1911 Encyclopædia Britannica/Triphenylmethane
TRIPHENYLMETHANE, (C6H5)3CH, a hydrocarbon, important as being the parent substance of several series of exceedingly valuable dyestuffs, e.g. rosanilines and malachite greens derived from aminotriphenylmethanes, and aurins and phthaleins derived from oxytriphenylmethanes. It is obtained by condensing benzal chloride with mercury diphenyl (Kekulé and Franchimont, Ber., 1872, 5, p. 907); from benzal chloride or benzotrichloride and zinc dust or aluminium chloride; from chloroform or carbon tetrachloride and benzene in the presence of aluminium chloride; and deamidating di- and tri-aminotriphenylmethane with nitrous acid and alcohol (O. and E. Fischer, Ann., 1881, 206, p. 152). The last reaction is most important, for it established the connexion between this hydrocarbon and the rosanilines. Triphenylmethane is a white crystalline solid, melting at 92° and boiling at 358°. It separates from benzene and thiophene with one molecule of the “ solvent of crystallization.” On oxidation it gives triphenylcarbinol, (C6H5)3C·OH, and reduction with hydriodic acid and red phosphorus gives benzene and toluene. It combines with potassium to give (C6H5)3CK, which with carbon dioxide gives potassium triphenylacetate, (C6H5)3C·CO2K. Fuming nitric acid gives a paratrinitro substitution derivative which on reduction gives paraleucaniline; the salt of the carbinol formed on oxidizing this substance is the valuable dye rosaniline.

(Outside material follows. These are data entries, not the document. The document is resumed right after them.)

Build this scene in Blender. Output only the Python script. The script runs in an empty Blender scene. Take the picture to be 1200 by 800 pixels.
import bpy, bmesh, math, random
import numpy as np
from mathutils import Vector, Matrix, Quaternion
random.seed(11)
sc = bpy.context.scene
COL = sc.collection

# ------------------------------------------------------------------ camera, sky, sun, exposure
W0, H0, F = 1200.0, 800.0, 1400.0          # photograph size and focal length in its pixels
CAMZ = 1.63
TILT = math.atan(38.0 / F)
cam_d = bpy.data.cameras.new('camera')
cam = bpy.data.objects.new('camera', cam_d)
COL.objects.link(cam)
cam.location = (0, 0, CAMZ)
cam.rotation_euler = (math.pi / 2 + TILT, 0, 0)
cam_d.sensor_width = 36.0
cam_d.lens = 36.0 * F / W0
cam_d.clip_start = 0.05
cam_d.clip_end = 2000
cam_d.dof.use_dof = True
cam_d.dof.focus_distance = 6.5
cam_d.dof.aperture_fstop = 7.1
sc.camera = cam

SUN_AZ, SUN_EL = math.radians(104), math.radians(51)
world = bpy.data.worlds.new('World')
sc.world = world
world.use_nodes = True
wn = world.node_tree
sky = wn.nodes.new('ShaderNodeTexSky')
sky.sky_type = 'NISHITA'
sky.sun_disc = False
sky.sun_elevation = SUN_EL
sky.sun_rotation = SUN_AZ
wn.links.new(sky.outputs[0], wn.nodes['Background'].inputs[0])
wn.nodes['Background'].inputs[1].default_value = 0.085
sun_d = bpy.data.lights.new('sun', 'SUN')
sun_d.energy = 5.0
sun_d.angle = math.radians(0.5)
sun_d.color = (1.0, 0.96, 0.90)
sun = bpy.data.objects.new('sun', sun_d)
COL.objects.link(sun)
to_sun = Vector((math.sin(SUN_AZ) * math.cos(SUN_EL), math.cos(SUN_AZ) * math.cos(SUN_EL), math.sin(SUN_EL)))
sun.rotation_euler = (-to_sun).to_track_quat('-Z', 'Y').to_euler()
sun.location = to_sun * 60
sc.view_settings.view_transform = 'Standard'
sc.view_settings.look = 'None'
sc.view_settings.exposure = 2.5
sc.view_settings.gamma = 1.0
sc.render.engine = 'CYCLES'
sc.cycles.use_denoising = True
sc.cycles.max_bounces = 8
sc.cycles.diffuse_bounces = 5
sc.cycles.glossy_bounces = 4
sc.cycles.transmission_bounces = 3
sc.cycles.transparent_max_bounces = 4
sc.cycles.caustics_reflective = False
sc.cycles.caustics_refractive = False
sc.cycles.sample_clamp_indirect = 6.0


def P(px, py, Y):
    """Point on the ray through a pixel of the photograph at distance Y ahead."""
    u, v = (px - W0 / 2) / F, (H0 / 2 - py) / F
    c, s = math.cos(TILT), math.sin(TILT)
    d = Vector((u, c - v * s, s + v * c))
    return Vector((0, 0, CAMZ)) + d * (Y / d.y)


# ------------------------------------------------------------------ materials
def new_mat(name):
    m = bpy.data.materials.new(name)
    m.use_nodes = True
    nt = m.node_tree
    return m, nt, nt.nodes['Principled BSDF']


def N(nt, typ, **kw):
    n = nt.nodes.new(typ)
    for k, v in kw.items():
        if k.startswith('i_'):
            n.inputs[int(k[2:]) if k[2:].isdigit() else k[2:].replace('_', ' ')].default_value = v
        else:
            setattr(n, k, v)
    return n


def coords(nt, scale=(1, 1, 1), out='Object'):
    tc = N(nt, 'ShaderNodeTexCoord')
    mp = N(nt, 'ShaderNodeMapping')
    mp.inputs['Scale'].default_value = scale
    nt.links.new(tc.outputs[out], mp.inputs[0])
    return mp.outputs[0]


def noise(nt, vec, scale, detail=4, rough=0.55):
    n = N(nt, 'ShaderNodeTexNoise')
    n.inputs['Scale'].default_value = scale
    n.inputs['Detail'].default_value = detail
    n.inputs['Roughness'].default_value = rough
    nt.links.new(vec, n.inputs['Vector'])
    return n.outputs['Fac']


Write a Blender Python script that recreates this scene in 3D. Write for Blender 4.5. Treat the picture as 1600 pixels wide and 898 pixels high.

Considerable interest is attached to the remarkable series of hydrocarbons obtained by Gomberg (Ber., 1900, 33, p. 3150, et seq.) by acting on triphenylmethane chloride (from triphenylmethane carbinol and phosphorus pentachloride, or from carbon tetrachloride and benzene in the presence of aluminium chloride) and its homologues with zinc, silver or mercury. Triphenylmethane chloride yields triphenylmethyl; ditolylphenylmethyl and tritolylmethyl have also been prepared. They behave as unsaturated compounds, combining with oxygen to form peroxides and with the halogens to form triarylmethane halides. Triphenylmethyl also combines with ethers and esters, but the compounds so formed are unsaturated. In the solid state triphenyl is colourless, crystalline and bi molecular. It was thought that it might be identical with hexaphenylethane, but the supposed synthesis of this substance by Ullmann and Borsum (Ber., 1902, 35, p. 2877) appeared to disprove this, although it showed that triphenylmethyl readily isomerized into their product, under the influence of catalysts. A.E. Tschitschibabin (Ber., 1908, 41, p. 2421), however, has shown that Ullmann and Borsum's preparation was para-benzhydroltetraphenylmethane (C6H5)2CH·C6H4·C(C6H5)3; and the view that solid triphenylrnethyl is hexaphenylethane has much in its favour. Another remarkable fact is that these substances yield coloured solutions in organic solvents; triphenylmethyl gives a yellow solution, whilst ditolylphenyl and tritolylmethyls give orange solutions which on warming turn to a violet and to a magenta, the changes being reversed on cooling. Several views have been published to explain this fact. A summary is given by Tschitschibabin (Journ. prak. Chem., 1907 (ii.), 74, p. 340). It ap ears probable that the solutions contain a quinonoid modification (see Gomberg and Cone, Ann., 1909, 370, p. 142).